» **BRIEF**:
Print nothing but the lines from the start of the listing below through the line that contains "PI = math.pi". Do not include the pictures.

» **DATA PROVIDED**:
----------

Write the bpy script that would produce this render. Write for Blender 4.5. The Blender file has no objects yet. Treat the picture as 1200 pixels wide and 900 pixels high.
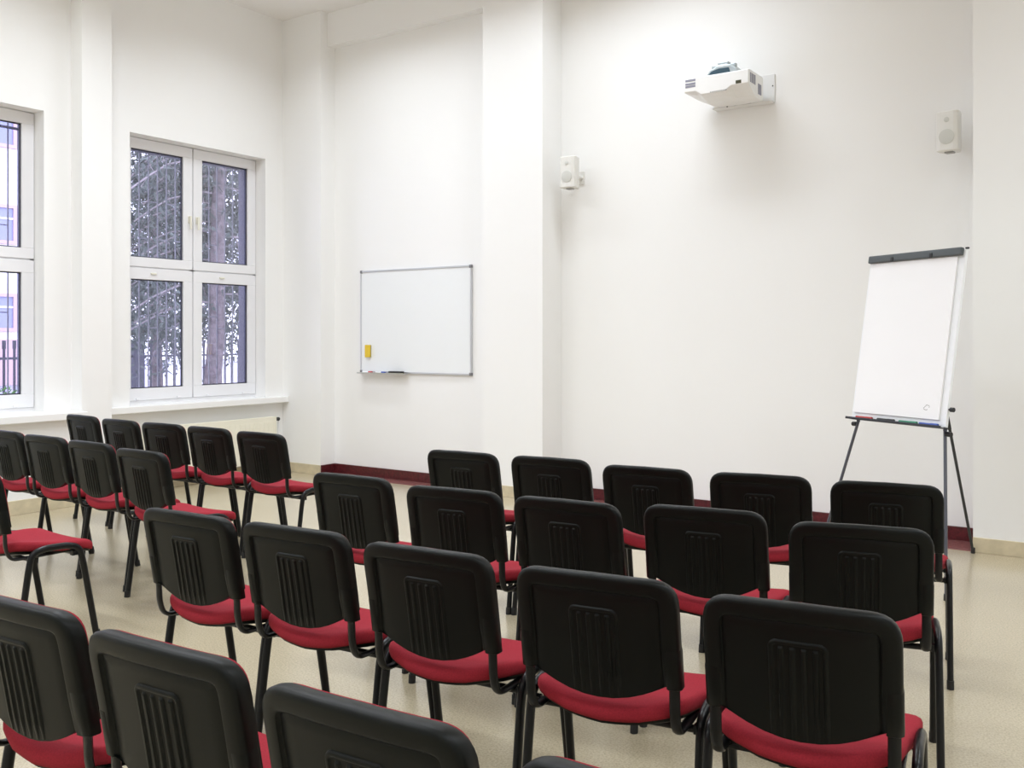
import bpy, bmesh, math, random
from mathutils import Vector, Matrix

sc = bpy.context.scene
COL = sc.collection
PI = math.pi

# ------------------------------------------------------------------ materials
def mat(name, color, rough=0.5, metal=0.0, spec=0.5, bump=None, noise=None, coat=0.0):
    m = bpy.data.materials.new(name); m.use_nodes = True
    nt = m.node_tree; N = nt.nodes; L = nt.links
    b = N['Principled BSDF']
    b.inputs['Base Color'].default_value = (*color, 1)
    b.inputs['Roughness'].default_value = rough
    b.inputs['Metallic'].default_value = metal
    b.inputs['Specular IOR Level'].default_value = spec
    b.inputs['Coat Weight'].default_value = coat
    if noise or bump:
        tc = N.new('ShaderNodeTexCoord')
    if noise:                                   # (scale, detail, amount)
        n = N.new('ShaderNodeTexNoise'); n.inputs['Scale'].default_value = noise[0]; n.inputs['Detail'].default_value = noise[1]
        r = N.new('ShaderNodeValToRGB')
        a = noise[2]
        r.color_ramp.elements[0].position = 0.3; r.color_ramp.elements[1].position = 0.7
        r.color_ramp.elements[0].color = (*[c*(1-a) for c in color], 1)
        r.color_ramp.elements[1].color = (*[min(1, c*(1+a)) for c in color], 1)
        L.new(tc.outputs['Object'], n.inputs['Vector']); L.new(n.outputs['Fac'], r.inputs['Fac'])
        L.new(r.outputs['Color'], b.inputs['Base Color'])
    if bump:                                    # (scale, strength, distance)
        n2 = N.new('ShaderNodeTexNoise'); n2.inputs['Scale'].default_value = bump[0]; n2.inputs['Detail'].default_value = 3
        bp = N.new('ShaderNodeBump'); bp.inputs['Strength'].default_value = bump[1]; bp.inputs['Distance'].default_value = bump[2]
        L.new(tc.outputs['Object'], n2.inputs['Vector']); L.new(n2.outputs['Fac'], bp.inputs['Height'])
        L.new(bp.outputs['Normal'], b.inputs['Normal'])
    return m

M = {}
M['wall'] = mat('white wall paint', (0.86, 0.858, 0.845), 0.75, spec=0.25, bump=(60, 0.08, 0.004))
M['ceiling'] = mat('white ceiling paint', (0.84, 0.83, 0.82), 0.85, spec=0.2)
M['pvc'] = mat('white window plastic', (0.80, 0.80, 0.82), 0.35)
M['gasket'] = mat('dark window gasket', (0.04, 0.04, 0.06), 0.6)
M['sill'] = mat('white sill', (0.86, 0.86, 0.85), 0.4)
M['beige'] = mat('beige base tile', (0.60, 0.52, 0.36), 0.45, noise=(14, 4, 0.10))
M['burgundy'] = mat('burgundy stone tile', (0.085, 0.010, 0.014), 0.30, noise=(45, 6, 0.45))
M['burgundy_floor'] = mat('burgundy ledge tile', (0.20, 0.075, 0.070), 0.22, noise=(45, 6, 0.35))
M['plastic'] = mat('black chair plastic', (0.0036, 0.0046, 0.0038), 0.40, spec=0.18, bump=(420, 0.12, 0.001))
M['tube'] = mat('black painted steel tube', (0.004, 0.0045, 0.005), 0.30, spec=0.30)
M['cap'] = mat('black foot plastic', (0.006, 0.006, 0.006), 0.6)
M['fabric'] = mat('red seat fabric', (0.275, 0.020, 0.031), 0.9, spec=0.15, bump=(500, 0.25, 0.001), noise=(260, 2, 0.12))
M['radiator'] = mat('cream radiator enamel', (0.82, 0.79, 0.66), 0.4)
M['black'] = mat('black plastic', (0.012, 0.012, 0.013), 0.45)
M['grey'] = mat('dark grey plastic', (0.075, 0.088, 0.092), 0.45)
M['alu'] = mat('silver aluminium', (0.62, 0.63, 0.65), 0.35, metal=0.7)
M['capgrey'] = mat('grey corner plastic', (0.18, 0.18, 0.19), 0.5)
M['board'] = mat('white board enamel', (0.83, 0.85, 0.855), 0.25, spec=0.4)
M['paper'] = mat('white paper', (0.90, 0.90, 0.905), 0.8, spec=0.2)
M['panelwhite'] = mat('white flipchart panel', (0.84, 0.86, 0.87), 0.3)
M['easel'] = mat('grey blue steel leg', (0.10, 0.105, 0.125), 0.35, metal=0.5)
M['easeldark'] = mat('dark steel leg', (0.045, 0.047, 0.05), 0.4, metal=0.4)
M['yellow'] = mat('yellow eraser plastic', (0.72, 0.50, 0.02), 0.5)
M['felt'] = mat('grey felt', (0.30, 0.28, 0.18), 0.9)
M['red_ink'] = mat('red marker plastic', (0.42, 0.03, 0.03), 0.4)
M['green_ink'] = mat('green marker plastic', (0.02, 0.22, 0.12), 0.4)
M['blue_ink'] = mat('blue marker plastic', (0.03, 0.08, 0.36), 0.4)
M['speaker'] = mat('off white speaker plastic', (0.72, 0.71, 0.67), 0.5)
M['speaker_grille'] = mat('pale grey speaker mesh', (0.57, 0.57, 0.53), 0.6, bump=(900, 0.4, 0.002))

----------

» **REPLY TO THE EXERCISE**:
Write the bpy script that would produce this render. Write for Blender 4.5. The Blender file has no objects yet. Treat the picture as 1200 pixels wide and 900 pixels high.
import bpy, bmesh, math, random
from mathutils import Vector, Matrix

sc = bpy.context.scene
COL = sc.collection
PI = math.pi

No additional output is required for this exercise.